To be done
Leave the pictures out, and retype all of the material exactly as written.
======== Data extract
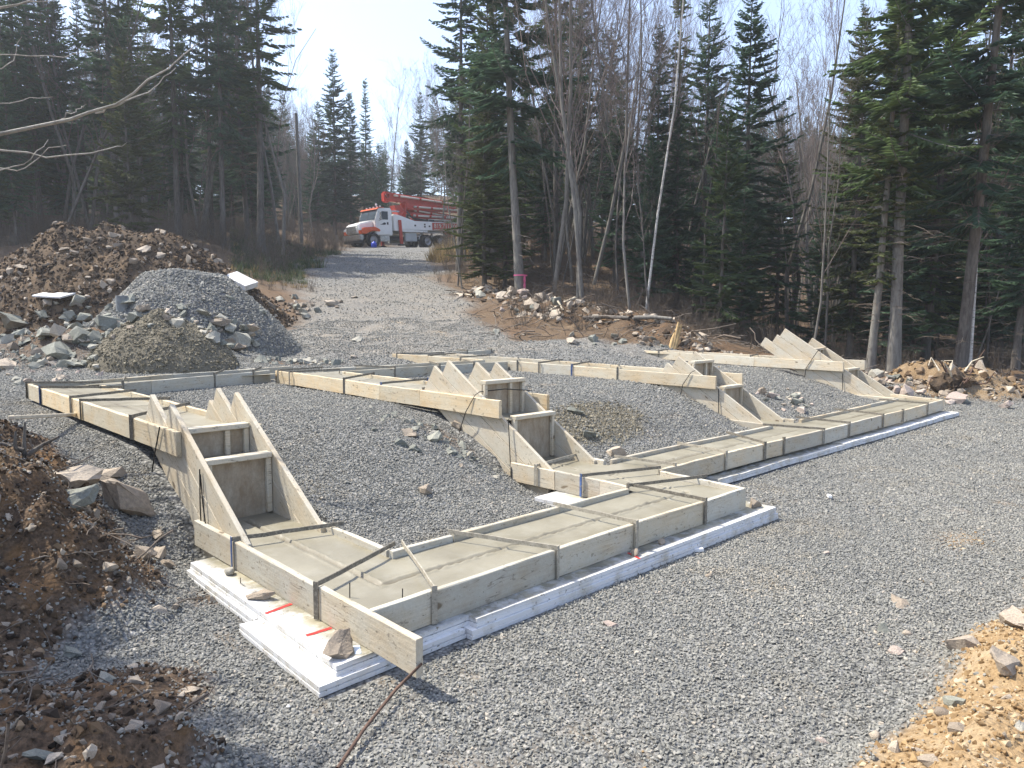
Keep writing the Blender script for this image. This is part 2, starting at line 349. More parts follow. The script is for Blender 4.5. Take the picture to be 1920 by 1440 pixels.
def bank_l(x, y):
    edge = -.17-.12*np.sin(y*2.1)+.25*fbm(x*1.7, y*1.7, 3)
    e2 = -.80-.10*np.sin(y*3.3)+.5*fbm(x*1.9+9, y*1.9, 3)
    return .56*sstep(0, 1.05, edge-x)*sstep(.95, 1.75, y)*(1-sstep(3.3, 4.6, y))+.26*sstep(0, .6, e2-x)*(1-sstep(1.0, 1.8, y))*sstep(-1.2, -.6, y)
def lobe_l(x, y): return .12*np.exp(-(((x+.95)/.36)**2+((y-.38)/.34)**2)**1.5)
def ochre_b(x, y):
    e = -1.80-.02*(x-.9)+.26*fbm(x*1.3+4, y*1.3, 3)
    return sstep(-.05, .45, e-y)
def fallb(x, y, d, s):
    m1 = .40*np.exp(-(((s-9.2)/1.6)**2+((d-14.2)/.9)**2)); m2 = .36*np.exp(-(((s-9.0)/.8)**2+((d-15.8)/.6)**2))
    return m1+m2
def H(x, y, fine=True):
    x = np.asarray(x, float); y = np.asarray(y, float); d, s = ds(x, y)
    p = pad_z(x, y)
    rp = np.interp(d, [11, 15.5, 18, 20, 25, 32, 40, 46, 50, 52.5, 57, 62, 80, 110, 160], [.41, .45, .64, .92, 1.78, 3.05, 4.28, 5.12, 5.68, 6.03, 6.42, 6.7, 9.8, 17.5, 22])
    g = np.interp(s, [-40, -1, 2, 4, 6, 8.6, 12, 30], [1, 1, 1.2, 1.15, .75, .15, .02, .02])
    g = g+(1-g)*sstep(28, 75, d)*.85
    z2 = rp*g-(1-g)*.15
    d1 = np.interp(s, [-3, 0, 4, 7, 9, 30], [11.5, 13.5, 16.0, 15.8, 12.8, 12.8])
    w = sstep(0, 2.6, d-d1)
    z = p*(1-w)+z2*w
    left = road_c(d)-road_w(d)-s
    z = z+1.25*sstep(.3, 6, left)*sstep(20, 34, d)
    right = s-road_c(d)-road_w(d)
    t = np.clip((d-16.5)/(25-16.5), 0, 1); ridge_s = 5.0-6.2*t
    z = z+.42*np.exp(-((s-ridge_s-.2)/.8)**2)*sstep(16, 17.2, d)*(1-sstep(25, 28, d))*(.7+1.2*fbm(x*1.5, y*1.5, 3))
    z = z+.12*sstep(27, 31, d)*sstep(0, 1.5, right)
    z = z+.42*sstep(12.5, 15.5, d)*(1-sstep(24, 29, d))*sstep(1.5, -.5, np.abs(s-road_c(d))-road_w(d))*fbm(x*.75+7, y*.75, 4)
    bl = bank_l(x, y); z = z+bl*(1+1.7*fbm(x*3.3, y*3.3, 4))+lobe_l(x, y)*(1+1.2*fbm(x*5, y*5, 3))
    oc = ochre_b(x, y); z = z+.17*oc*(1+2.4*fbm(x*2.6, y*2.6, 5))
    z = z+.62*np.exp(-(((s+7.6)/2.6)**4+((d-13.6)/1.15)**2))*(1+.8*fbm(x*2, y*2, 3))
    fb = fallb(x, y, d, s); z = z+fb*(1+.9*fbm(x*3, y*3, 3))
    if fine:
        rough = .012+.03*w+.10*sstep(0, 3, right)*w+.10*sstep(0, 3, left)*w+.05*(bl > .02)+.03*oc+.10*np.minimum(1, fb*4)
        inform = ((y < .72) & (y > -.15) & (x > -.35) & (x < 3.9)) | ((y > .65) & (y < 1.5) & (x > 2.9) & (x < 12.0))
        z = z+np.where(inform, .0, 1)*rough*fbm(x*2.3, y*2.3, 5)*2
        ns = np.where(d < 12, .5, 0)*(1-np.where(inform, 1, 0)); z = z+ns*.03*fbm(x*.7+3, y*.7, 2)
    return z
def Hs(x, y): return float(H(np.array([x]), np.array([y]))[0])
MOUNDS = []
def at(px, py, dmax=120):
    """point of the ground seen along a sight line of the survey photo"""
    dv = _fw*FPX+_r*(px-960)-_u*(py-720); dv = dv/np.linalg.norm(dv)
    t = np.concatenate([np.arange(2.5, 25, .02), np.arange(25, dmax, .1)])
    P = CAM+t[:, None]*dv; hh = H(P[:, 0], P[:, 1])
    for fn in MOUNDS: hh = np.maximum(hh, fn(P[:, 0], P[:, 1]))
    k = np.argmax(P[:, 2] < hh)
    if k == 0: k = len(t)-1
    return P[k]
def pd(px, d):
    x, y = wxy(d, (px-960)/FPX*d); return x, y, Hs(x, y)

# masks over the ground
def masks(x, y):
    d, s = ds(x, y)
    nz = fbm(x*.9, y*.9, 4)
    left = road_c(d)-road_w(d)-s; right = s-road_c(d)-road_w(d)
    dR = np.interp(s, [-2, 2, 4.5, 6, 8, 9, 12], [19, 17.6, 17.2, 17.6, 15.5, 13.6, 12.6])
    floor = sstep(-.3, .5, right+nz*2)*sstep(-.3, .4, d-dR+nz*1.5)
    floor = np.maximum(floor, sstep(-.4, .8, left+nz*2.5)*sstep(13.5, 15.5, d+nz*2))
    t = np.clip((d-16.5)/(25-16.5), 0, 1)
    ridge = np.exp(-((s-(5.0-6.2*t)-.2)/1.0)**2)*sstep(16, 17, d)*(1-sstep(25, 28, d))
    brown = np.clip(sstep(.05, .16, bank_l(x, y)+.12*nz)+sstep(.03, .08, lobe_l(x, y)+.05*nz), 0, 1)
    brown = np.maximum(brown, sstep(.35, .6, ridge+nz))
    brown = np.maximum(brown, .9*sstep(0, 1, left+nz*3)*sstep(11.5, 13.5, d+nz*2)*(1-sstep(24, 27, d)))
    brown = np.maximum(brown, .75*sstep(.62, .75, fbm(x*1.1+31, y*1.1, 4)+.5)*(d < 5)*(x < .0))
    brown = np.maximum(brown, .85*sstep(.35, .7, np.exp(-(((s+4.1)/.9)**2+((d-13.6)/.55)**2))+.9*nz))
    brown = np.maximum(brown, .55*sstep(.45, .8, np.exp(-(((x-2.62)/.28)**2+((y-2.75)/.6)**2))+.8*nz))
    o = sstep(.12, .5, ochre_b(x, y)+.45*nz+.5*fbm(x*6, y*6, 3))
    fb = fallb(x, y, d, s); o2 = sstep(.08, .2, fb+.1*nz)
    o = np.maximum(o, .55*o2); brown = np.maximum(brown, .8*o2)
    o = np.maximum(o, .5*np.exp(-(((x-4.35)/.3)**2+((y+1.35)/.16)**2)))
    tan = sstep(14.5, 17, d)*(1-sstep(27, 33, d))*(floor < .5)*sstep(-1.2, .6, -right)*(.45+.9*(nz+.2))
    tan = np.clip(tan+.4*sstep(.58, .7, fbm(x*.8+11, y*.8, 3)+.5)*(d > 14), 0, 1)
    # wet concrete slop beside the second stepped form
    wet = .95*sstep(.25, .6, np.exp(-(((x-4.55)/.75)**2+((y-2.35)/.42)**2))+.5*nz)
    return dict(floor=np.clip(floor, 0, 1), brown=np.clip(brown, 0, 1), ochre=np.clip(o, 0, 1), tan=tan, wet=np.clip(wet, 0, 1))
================
Written response
Keep writing the Blender script for this image. This is part 2, starting at line 349. More parts follow. The script is for Blender 4.5. Take the picture to be 1920 by 1440 pixels.
def bank_l(x, y):
    edge = -.17-.12*np.sin(y*2.1)+.25*fbm(x*1.7, y*1.7, 3)
    e2 = -.80-.10*np.sin(y*3.3)+.5*fbm(x*1.9+9, y*1.9, 3)
    return .56*sstep(0, 1.05, edge-x)*sstep(.95, 1.75, y)*(1-sstep(3.3, 4.6, y))+.26*sstep(0, .6, e2-x)*(1-sstep(1.0, 1.8, y))*sstep(-1.2, -.6, y)
def lobe_l(x, y): return .12*np.exp(-(((x+.95)/.36)**2+((y-.38)/.34)**2)**1.5)
def ochre_b(x, y):
    e = -1.80-.02*(x-.9)+.26*fbm(x*1.3+4, y*1.3, 3)
    return sstep(-.05, .45, e-y)
def fallb(x, y, d, s):
    m1 = .40*np.exp(-(((s-9.2)/1.6)**2+((d-14.2)/.9)**2)); m2 = .36*np.exp(-(((s-9.0)/.8)**2+((d-15.8)/.6)**2))
    return m1+m2
def H(x, y, fine=True):
    x = np.asarray(x, float); y = np.asarray(y, float); d, s = ds(x, y)
    p = pad_z(x, y)
    rp = np.interp(d, [11, 15.5, 18, 20, 25, 32, 40, 46, 50, 52.5, 57, 62, 80, 110, 160], [.41, .45, .64, .92, 1.78, 3.05, 4.28, 5.12, 5.68, 6.03, 6.42, 6.7, 9.8, 17.5, 22])
    g = np.interp(s, [-40, -1, 2, 4, 6, 8.6, 12, 30], [1, 1, 1.2, 1.15, .75, .15, .02, .02])
    g = g+(1-g)*sstep(28, 75, d)*.85
    z2 = rp*g-(1-g)*.15
    d1 = np.interp(s, [-3, 0, 4, 7, 9, 30], [11.5, 13.5, 16.0, 15.8, 12.8, 12.8])
    w = sstep(0, 2.6, d-d1)
    z = p*(1-w)+z2*w
    left = road_c(d)-road_w(d)-s
    z = z+1.25*sstep(.3, 6, left)*sstep(20, 34, d)
    right = s-road_c(d)-road_w(d)
    t = np.clip((d-16.5)/(25-16.5), 0, 1); ridge_s = 5.0-6.2*t
    z = z+.42*np.exp(-((s-ridge_s-.2)/.8)**2)*sstep(16, 17.2, d)*(1-sstep(25, 28, d))*(.7+1.2*fbm(x*1.5, y*1.5, 3))
    z = z+.12*sstep(27, 31, d)*sstep(0, 1.5, right)
    z = z+.42*sstep(12.5, 15.5, d)*(1-sstep(24, 29, d))*sstep(1.5, -.5, np.abs(s-road_c(d))-road_w(d))*fbm(x*.75+7, y*.75, 4)
    bl = bank_l(x, y); z = z+bl*(1+1.7*fbm(x*3.3, y*3.3, 4))+lobe_l(x, y)*(1+1.2*fbm(x*5, y*5, 3))
    oc = ochre_b(x, y); z = z+.17*oc*(1+2.4*fbm(x*2.6, y*2.6, 5))
    z = z+.62*np.exp(-(((s+7.6)/2.6)**4+((d-13.6)/1.15)**2))*(1+.8*fbm(x*2, y*2, 3))
    fb = fallb(x, y, d, s); z = z+fb*(1+.9*fbm(x*3, y*3, 3))
    if fine:
        rough = .012+.03*w+.10*sstep(0, 3, right)*w+.10*sstep(0, 3, left)*w+.05*(bl > .02)+.03*oc+.10*np.minimum(1, fb*4)
        inform = ((y < .72) & (y > -.15) & (x > -.35) & (x < 3.9)) | ((y > .65) & (y < 1.5) & (x > 2.9) & (x < 12.0))
        z = z+np.where(inform, .0, 1)*rough*fbm(x*2.3, y*2.3, 5)*2
        ns = np.where(d < 12, .5, 0)*(1-np.where(inform, 1, 0)); z = z+ns*.03*fbm(x*.7+3, y*.7, 2)
    return z
def Hs(x, y): return float(H(np.array([x]), np.array([y]))[0])
MOUNDS = []
def at(px, py, dmax=120):
    """point of the ground seen along a sight line of the survey photo"""
    dv = _fw*FPX+_r*(px-960)-_u*(py-720); dv = dv/np.linalg.norm(dv)
    t = np.concatenate([np.arange(2.5, 25, .02), np.arange(25, dmax, .1)])
    P = CAM+t[:, None]*dv; hh = H(P[:, 0], P[:, 1])
    for fn in MOUNDS: hh = np.maximum(hh, fn(P[:, 0], P[:, 1]))
    k = np.argmax(P[:, 2] < hh)
    if k == 0: k = len(t)-1
    return P[k]
def pd(px, d):
    x, y = wxy(d, (px-960)/FPX*d); return x, y, Hs(x, y)

# masks over the ground
def masks(x, y):
    d, s = ds(x, y)
    nz = fbm(x*.9, y*.9, 4)
    left = road_c(d)-road_w(d)-s; right = s-road_c(d)-road_w(d)
    dR = np.interp(s, [-2, 2, 4.5, 6, 8, 9, 12], [19, 17.6, 17.2, 17.6, 15.5, 13.6, 12.6])
    floor = sstep(-.3, .5, right+nz*2)*sstep(-.3, .4, d-dR+nz*1.5)
    floor = np.maximum(floor, sstep(-.4, .8, left+nz*2.5)*sstep(13.5, 15.5, d+nz*2))
    t = np.clip((d-16.5)/(25-16.5), 0, 1)
    ridge = np.exp(-((s-(5.0-6.2*t)-.2)/1.0)**2)*sstep(16, 17, d)*(1-sstep(25, 28, d))
    brown = np.clip(sstep(.05, .16, bank_l(x, y)+.12*nz)+sstep(.03, .08, lobe_l(x, y)+.05*nz), 0, 1)
    brown = np.maximum(brown, sstep(.35, .6, ridge+nz))
    brown = np.maximum(brown, .9*sstep(0, 1, left+nz*3)*sstep(11.5, 13.5, d+nz*2)*(1-sstep(24, 27, d)))
    brown = np.maximum(brown, .75*sstep(.62, .75, fbm(x*1.1+31, y*1.1, 4)+.5)*(d < 5)*(x < .0))
    brown = np.maximum(brown, .85*sstep(.35, .7, np.exp(-(((s+4.1)/.9)**2+((d-13.6)/.55)**2))+.9*nz))
    brown = np.maximum(brown, .55*sstep(.45, .8, np.exp(-(((x-2.62)/.28)**2+((y-2.75)/.6)**2))+.8*nz))
    o = sstep(.12, .5, ochre_b(x, y)+.45*nz+.5*fbm(x*6, y*6, 3))
    fb = fallb(x, y, d, s); o2 = sstep(.08, .2, fb+.1*nz)
    o = np.maximum(o, .55*o2); brown = np.maximum(brown, .8*o2)
    o = np.maximum(o, .5*np.exp(-(((x-4.35)/.3)**2+((y+1.35)/.16)**2)))
    tan = sstep(14.5, 17, d)*(1-sstep(27, 33, d))*(floor < .5)*sstep(-1.2, .6, -right)*(.45+.9*(nz+.2))
    tan = np.clip(tan+.4*sstep(.58, .7, fbm(x*.8+11, y*.8, 3)+.5)*(d > 14), 0, 1)
    # wet concrete slop beside the second stepped form
    wet = .95*sstep(.25, .6, np.exp(-(((x-4.55)/.75)**2+((y-2.35)/.42)**2))+.5*nz)
    return dict(floor=np.clip(floor, 0, 1), brown=np.clip(brown, 0, 1), ochre=np.clip(o, 0, 1), tan=tan, wet=np.clip(wet, 0, 1))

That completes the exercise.